(Source data)
════════════════════

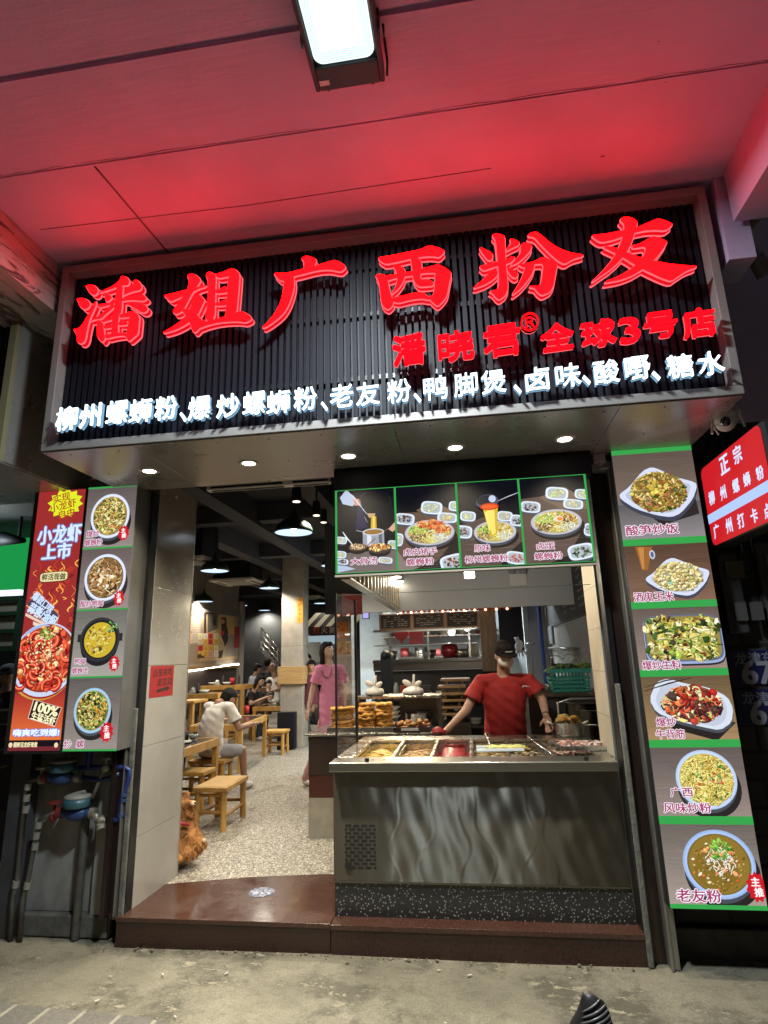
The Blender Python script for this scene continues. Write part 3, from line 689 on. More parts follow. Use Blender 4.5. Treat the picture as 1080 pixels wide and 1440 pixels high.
brush_letter(655, 315, 6.171, [
 [(115,215),(130,200),(180,225),(235,255),(238,290),(215,318),(185,310),(150,265)],
 [(222,100),(260,80),(300,88),(342,105),(345,200),(350,320),(360,420),(372,560),(345,620),(290,660),(260,640),(230,600),(195,585),(255,575),(280,560),(285,450),(270,300),(258,140)],
 [(350,215),(390,175),(380,128),(420,130),(470,158),(465,180),(400,210),(352,238)],
 [(112,370),(160,355),(250,330),(350,305),(400,278),(435,290),(400,330),(350,350),(240,375),(190,395),(150,405)],
 [(265,370),(285,440),(230,490),(160,530),(70,560),(65,550),(140,490),(200,420)],
 [(355,370),(410,390),(455,425),(455,455),(425,470),(390,450),(358,400)],
 [(470,190),(500,160),(545,165),(580,190),(560,235),(510,290),(450,340),(395,362),(390,350),(440,300),(475,245)],
 [(530,105),(560,75),(610,65),(660,95),(720,150),(800,205),(900,245),(1020,265),(1022,280),(930,305),(860,350),(800,320),(720,250),(650,180),(595,115)],
 [(445,350),(520,340),(600,320),(650,290),(690,285),(740,310),(800,350),(785,430),(765,540),(730,590),(660,622),(620,590),(595,555),(550,550),(560,535),(640,535),(655,480),(670,370),(660,345),(600,350),(560,370),(500,380)],
 [(515,365),(605,345),(585,420),(540,490),(480,560),(410,615),(400,608),(450,530),(490,450)]])
brush_letter(820, 295, 6.353, [
 [(75,235),(90,225),(200,215),(350,185),(490,155),(590,110),(660,80),(720,90),(800,125),(795,145),(740,185),(640,180),(560,185),(470,205),(370,235),(270,270),(165,292),(120,270)],
 [(325,90),(350,68),(400,62),(450,78),(490,108),(480,160),(460,220),(440,290),(400,370),(330,460),(240,540),(150,600),(85,648),(75,640),(150,570),(230,480),(290,390),(330,300),(355,220),(368,130)],
 [(435,318),(500,305),(560,270),(625,232),(690,255),(755,285),(740,320),(690,390),(630,460),(540,530),(440,590),(330,630),(190,655),(195,642),(300,600),(400,545),(480,480),(530,420),(560,350),(545,330),(490,340),(440,345)],
 [(172,335),(210,322),(280,335),(400,380),(510,425),(640,455),(760,480),(900,495),(1015,500),(1015,515),(930,545),(860,590),(790,640),(700,610),(560,545),(440,480),(380,440),(280,385)]])

# smaller letters
R2 = emis('red_face_small', (1, .0012, .004), 5.); W2 = emis('white_face', (.80, .95, 1), 3.); WSIDE = mat('white_side', (.10, .16, .22), .4, emit=(.30, .58, .85), estr=.42)
WRIM = emis('white_rim', (.30, .60, .9), .9, False)
def small_letter(ch, px, py, hpx, wpx, face, side, rim, bold):
    c = ay(px, py, LY); h = (ay(px, py - hpx / 2, LY) - ay(px, py + hpx / 2, LY)).length; w_ = (ay(px - wpx / 2, py, LY) - ay(px + wpx / 2, py, LY)).length
    vs, fs, gw, gh = glyphs(ch, .5); b = MB(); f = MB(); k2 = MB()
    def put(mb, y0, y1, spread, offs, z):
        for i, (dx, dy) in enumerate(offs):
            mb.add([(c.x + v.x / max(gw, .2) * w_ * .94 + dx * spread, LY + (y0 + y1) / 2 + v.z * (y1 - y0) + i * z, c.z + v.y / max(gh, .2) * h * .94 + dy * spread + v.x / max(gw, .2) * w_ * .05) for v in vs], fs)
    put(b, .010, .030, bold * h, NIB, .0003); put(f, -.002, .008, bold * h, NIB, .00025); put(k2, .031, .038, bold * h * 1.35, NIB, .0002)
    o = b.build('illuminated_letter', side, sign, recalc=False)
    f.build('letter_face', face, o, recalc=False); k2.build('letter_base', rim, o, recalc=False)
for ch, px, py, h, w_ in (('潘', 575, 490, 43, 48), ('晓', 641, 485, 42, 52), ('君', 706, 477, 44, 54), ('全', 784, 472, 38, 48), ('球', 842, 467, 37, 50), ('3', 886, 463, 36, 29), ('号', 930, 455, 36, 48), ('店', 984, 452, 40, 48)):
    small_letter(ch, px, py, h, w_, R2, RSIDE, RRIM, .020 if ch != '3' else .015)
small_letter('®', 745, 452, 28, 28, emis('red_face_mark', (1, .004, .008), 1.6), mat('mark_side', (.02, .001, .002), .5), RRIM, 0.)
for ch, px, py, s in (('柳', 93, 588, 1), ('州', 126, 584, 1), ('螺', 164, 579, 1), ('蛳', 197, 577, 1), ('粉', 233, 573, 1), ('、', 257, 586, .3), ('爆', 280, 573, 1), ('炒', 320, 570, 1), ('螺', 357, 566, 1), ('蛳', 391, 565, 1), ('粉', 429, 560, 1), ('、', 456, 571, .3),
                      ('老', 480, 556, 1), ('友', 517, 553, 1), ('粉', 561, 549, 1), ('、', 587, 559, .3), ('鸭', 612, 545, 1), ('脚', 655, 540, 1), ('煲', 694, 536, 1), ('、', 728, 547, .3), ('卤', 756, 532, 1), ('味', 799, 527, 1), ('、', 825, 534, .3), ('酸', 853, 522, 1), ('嘢', 897, 517, 1), ('、', 923, 528, .3), ('糖', 957, 514, 1), ('水', 1000, 510, 1)):
    small_letter(ch, px, py, 34 * (s if s == 1 else .42), (29.5 + px * .009) * s, W2, WSIDE, WRIM, .006)

# recessed downlights in the soffit
spec = [(210, 662), (350, 651), (490, 641), (640, 629), (794, 617)]; first = None
LAB = ['recessed downlight in the soffit above the poster boxes', 'recessed downlight in the soffit above the doorway', 'recessed downlight above the left end of the menu box', 'recessed downlight above the middle of the menu box', 'recessed downlight nearest the camera dome, above the menu box']
DLE = emis('downlight_lens', (1, .90, .70), 14.)
for k, (px, py) in enumerate(spec):
    q = az(px, py, SZ0)
    if first is None:
        first = thing('downlight', LAB[0], 'downlight', q, 'recessed downlights under the shop sign')
        g = MB(); g.lathe((0, 0, 0), [(.044, -.001), (.046, -.006), (.060, -.010), (.068, -.006), (.070, .002)], 28); g.build('trim_ring', mat('trim_ring', (.55, .54, .52), .35, .6), first, local=True)
        g = MB(); g.lathe((0, 0, 0), [(.001, -.004), (.0455, -.004)], 28); g.build('lens', DLE, first, local=True); o = first
    else: o = copy_tree(first)
    o.location = q; o['label'] = LAB[k]
    lamp('SPOT', 'downlight_lamp', q + Vector((0, 0, -.02)), DOWN * PI, (1, .86, .62), .05, (0, 0, 0), 120, .8)

# flood light under the ceiling
BLK = mat('flood_housing', (.035, .042, .05), .45, .3, var=.3, vscale=8)
t = thing('flood_light', 'big square LED flood light glaring under the arcade ceiling', 'flood light', FL)
x0, x1, y0, y1, z0 = FL.x - .172, FL.x + .165, 1.70, 2.18, FL.z
g = MB(); g.box((x0, y0, z0 + .03), (x1, y1, z0 + .075)); g.box((x0, y0, z0), (x0 + .022, y1, z0 + .029)); g.box((x1 - .022, y0, z0), (x1, y1, z0 + .029))
g.box((x0 + .0225, y0, z0 + .001), (x1 - .0225, y0 + .03, z0 + .029)); g.box((x0 + .0225, y1 - .115, z0 + .001), (x1 - .0225, y1, z0 + .029)); g.build('housing', BLK, t, bevel=.006)
g = MB()
for k in range(14): g.box((x0 + .02 + k * .022, y0 + .02, z0 + .076), (x0 + .026 + k * .022, y1 - .13, z0 + .1))
g.build('cooling_fin', BLK, t)
g = MB()
g.prism(rrect(x0 + .028, y0 + .035, x1 - .028, y1 - .122, .045), (0, 0, z0 + .012), (1, 0, 0), (0, 1, 0), (0, 0, 1), 0, .004); g.build('reflector', emis('flood_rim', (.78, 1, .96), 1.35), t)
g = MB()
for k in range(5):
    d = .010 + k * .011; q = rrect(x0 + .03 + d, y0 + .035 + d, x1 - .03 - d, y1 - .124 - d, .042 - .005 * k); g.tube([(a, c, z0 + .011 - .001 * k) for a, c in q + q[:1]], .0018, 5)
g.build('reflector_step', emis('flood_step', (.72, .95, .92), .95), t)
g = MB(); g.box((x0 + .075, y0 + .07, z0 + .006), (x1 - .075, y1 - .185, z0 + .011)); g.build('led_panel', emis('flood_core', (.95, 1, 1), 25.), t)
g = MB(); g.box((x0 + .028, y1 - .055, z0 - .0015), (x0 + .075, y1 - .03, z0 + .0005)); g.build('rating_sticker', mat('sticker_white', (.6, .6, .58), .5), t)
g = MB(); g.box((x1 + .003, 1.93, z0 - .01), (x1 + .009, 1.96, ZC)); g.box((x0 - .009, 1.93, z0 - .01), (x0 - .003, 1.96, ZC)); g.box((x0 - .009, 1.93, ZC - .006), (x1 + .009, 1.96, ZC)); g.build('bracket', BLK, t)
g = MB(); g.tube([(x1 + .012, 2.16, z0 + .01), (x1 + .02, 2.12, z0 + .05), (x1 + .015, 2.06, z0 + .12), (x1 + .018, 2.0, ZC)], .006); g.build('cable', mat('cable_black', (.02, .02, .02), .5), t)
for x in (x0 + .06, x1 - .06):
    g = MB(); g.cyl((x, y1 - .001, z0 + .02), (x, y1 + .012, z0 + .02), .008); g.build('knob', BLK, t)
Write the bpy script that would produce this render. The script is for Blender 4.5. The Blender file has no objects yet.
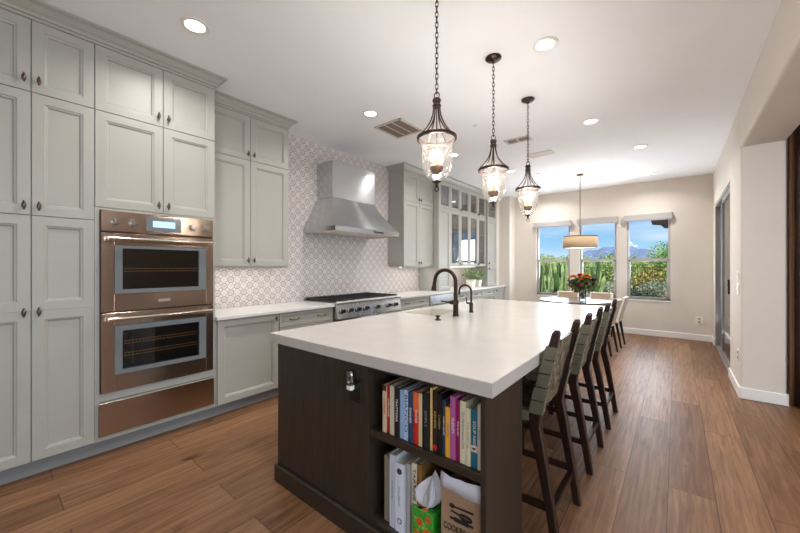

════════════════════

→ GIVEN EXERCISE
Copy every single line of the material above that holds "Write".

→ TASK ANSWER
The Blender Python script for this scene continues. Write part 3, from line 689 on. More parts follow. Use Blender 4.5. Treat the picture as 1080 pixels wide and 1440 pixels high.
Write the bpy script that would produce this render. The script is for Blender 4.5. The Blender file has no objects yet.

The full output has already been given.